Immediacy is the enemy of quality

Slow thinkers of the world, unite!

Immediacy is the enemy of quality
Photo by Tommy Bond / Unsplash

For years, I've thought that I'm slow.

I'm slow to react, slow to think and slow to provide emotional responses to happenings around me. When someone around me has passed away, I've found myself not grieving until 24-48h later, which led me to think that something isn't right with me.

When I have conversations that require immediate response of something I don't have top of the mind, I freeze and can't provide immediate answers. Sometimes, I back out of them saying "let me get back to you later with this" but sometimes that isn't an option. Luckily, there are things I do have top of the mind and I'm quick to react, in these cases, so not everything is lost!

Yesterday, I read Derek Sivers' "I'm a very slow thinker", and I thought "that's me!". I posted it today on twitter and I've found more people that feel exactly the same.

I used to think this was one of my weaknesses but I'm more inclined to think that it's one of my strengths, if used properly.

Back in 2018, I burnt out because I was living in everyone else's agenda. Too many people, too many commitments and a complete misalignment in expectations and deadlines.

Despite our inherent drive to connect, there are practical limits to how many relationships we can effectively manage. Dunbar's Number serves as a guideline, suggesting that while we may have many acquaintances, only about 150 can be maintained as stable connections. This includes close friends, family, and regular contacts in our lives.
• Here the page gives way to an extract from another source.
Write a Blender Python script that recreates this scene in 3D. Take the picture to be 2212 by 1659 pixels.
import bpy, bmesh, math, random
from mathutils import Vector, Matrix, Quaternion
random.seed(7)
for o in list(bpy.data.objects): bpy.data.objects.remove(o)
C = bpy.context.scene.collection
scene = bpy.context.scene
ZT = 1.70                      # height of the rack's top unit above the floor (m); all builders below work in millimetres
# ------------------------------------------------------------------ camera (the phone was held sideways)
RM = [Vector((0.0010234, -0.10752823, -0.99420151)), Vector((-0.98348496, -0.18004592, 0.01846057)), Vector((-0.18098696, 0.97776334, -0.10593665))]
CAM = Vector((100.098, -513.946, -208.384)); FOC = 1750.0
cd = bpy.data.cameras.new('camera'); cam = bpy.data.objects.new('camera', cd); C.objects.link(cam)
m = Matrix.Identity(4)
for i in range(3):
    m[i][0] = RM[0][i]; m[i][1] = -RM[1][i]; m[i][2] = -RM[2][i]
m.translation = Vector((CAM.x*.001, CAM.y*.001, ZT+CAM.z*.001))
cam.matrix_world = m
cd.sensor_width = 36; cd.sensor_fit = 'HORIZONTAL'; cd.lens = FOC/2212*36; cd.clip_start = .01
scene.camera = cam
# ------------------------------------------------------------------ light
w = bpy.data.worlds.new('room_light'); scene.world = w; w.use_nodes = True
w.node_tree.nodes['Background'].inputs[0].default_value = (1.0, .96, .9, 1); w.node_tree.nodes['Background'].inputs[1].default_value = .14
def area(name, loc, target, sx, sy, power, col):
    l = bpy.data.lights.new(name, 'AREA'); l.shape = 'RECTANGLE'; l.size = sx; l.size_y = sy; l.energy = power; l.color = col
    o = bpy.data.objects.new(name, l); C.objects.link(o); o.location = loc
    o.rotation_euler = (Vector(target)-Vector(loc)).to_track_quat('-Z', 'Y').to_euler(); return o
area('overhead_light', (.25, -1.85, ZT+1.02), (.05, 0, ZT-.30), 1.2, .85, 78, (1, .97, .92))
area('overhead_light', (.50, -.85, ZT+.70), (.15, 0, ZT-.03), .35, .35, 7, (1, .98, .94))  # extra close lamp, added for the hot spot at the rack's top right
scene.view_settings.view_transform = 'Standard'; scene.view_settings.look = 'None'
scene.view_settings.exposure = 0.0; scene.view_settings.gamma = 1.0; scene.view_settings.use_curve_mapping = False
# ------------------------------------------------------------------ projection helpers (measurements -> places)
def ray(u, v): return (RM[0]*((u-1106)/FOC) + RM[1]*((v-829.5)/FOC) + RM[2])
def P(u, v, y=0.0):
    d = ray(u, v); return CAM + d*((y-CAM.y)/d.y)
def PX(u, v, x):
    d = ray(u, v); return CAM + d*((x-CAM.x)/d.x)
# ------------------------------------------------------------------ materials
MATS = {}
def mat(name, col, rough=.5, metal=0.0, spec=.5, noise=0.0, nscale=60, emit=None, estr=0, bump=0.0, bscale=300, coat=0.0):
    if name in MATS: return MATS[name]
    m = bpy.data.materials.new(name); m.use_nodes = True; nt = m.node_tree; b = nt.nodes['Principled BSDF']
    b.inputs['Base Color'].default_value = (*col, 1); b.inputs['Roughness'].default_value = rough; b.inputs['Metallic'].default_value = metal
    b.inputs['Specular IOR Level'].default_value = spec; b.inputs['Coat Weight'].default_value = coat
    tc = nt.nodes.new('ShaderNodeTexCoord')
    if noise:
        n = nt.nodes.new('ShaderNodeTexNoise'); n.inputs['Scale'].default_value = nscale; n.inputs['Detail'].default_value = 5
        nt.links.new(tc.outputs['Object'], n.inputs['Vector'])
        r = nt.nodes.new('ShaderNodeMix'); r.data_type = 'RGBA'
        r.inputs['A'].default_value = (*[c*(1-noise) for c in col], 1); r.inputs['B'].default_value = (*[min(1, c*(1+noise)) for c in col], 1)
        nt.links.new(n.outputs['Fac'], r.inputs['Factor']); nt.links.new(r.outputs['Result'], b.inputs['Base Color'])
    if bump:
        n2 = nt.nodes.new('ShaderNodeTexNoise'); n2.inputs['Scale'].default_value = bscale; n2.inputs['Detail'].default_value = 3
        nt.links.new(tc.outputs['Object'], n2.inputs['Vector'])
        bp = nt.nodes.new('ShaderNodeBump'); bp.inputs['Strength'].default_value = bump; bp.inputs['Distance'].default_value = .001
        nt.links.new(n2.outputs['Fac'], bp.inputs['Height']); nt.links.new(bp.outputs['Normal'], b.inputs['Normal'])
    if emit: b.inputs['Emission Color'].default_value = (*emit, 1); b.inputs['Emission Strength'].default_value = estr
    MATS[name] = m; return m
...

Highly-connected people, like me, who not only maintain a circle of family and friends, but multiple circles of friends, from different countries, sectors and environments (uni, middle-school, hometown vs. where you live, erasmus, gym, investment groups, stuff like Seedrocket, Startup Grind and more.), the number grows too much for most to handle.

While I don't maintain close relationships with more than, say 20-30 people, I do interact with thousands of people on a monthly basis, and that carries consecuences: forgetfulness, mental overload, stress, and a general sense of constantly deceiving people because I ask them if we've met before, or I forget their children's names and stuff like that.

This year, I've resolved to take action and understand better how my brain works, so I'm being inspected to see if I have some sort of degenerative process or there's something else. For instance, I suspected I might've been a clear case of ADHD but I might turn out to be on the autist spectrum, as research shows that slow deep thought is indeed associated with autism.

That won't change my perception of the world. In fact, for years I've been trying to circumnavigate difficult situations to avoid getting stuck where normative minds wouldn't.

But it's also given me more reasons not to pursue more hectic things in life. For instance, I don't enjoy sports of risk, or fast-paced videogames. I don't like to be on the spotlight unless I choose to do so and I resist last-minute changes breaking my mental models of what the immediate future looks like.

That might explain why I've pursued a life in programming and not in acting. Why I can't rap or pull certain tricks. Why I've decided to bootstrap a company instead of playing the more agile VC-backed route. That's why I was never a good football player, not because of skill or physical condition, but because I rarely ever took the best decisions when I had the ball.

One of the challenges I face daily is that society is engineered by and for more normative minds, while neurodivergent people like myself have to constantly adapt to everything. Similar to being left-handed (which I also happen to be), these small constant struggles force our brains to always be adapting to everyone else's reality, so we exercise mentally more than the rest of the whole - which probably go on autopilot most of the times.

Also, we're indexing for immediacy at the expense of quality, and that explains why we have so many social interactions, contacts, chats and DMs: because the cost of each interaction is virtually zero. Also the impact, and that is more worrying: we're OK with terrible answers so long as they're NOW. Inaction and blocking situations cost more money so we're forcing everyone else to function as a well-oiled machine whose wheels never stop spinning but, what if someone spins more slowly?

Being slow is exhausting, paradoxically. Who would've thought?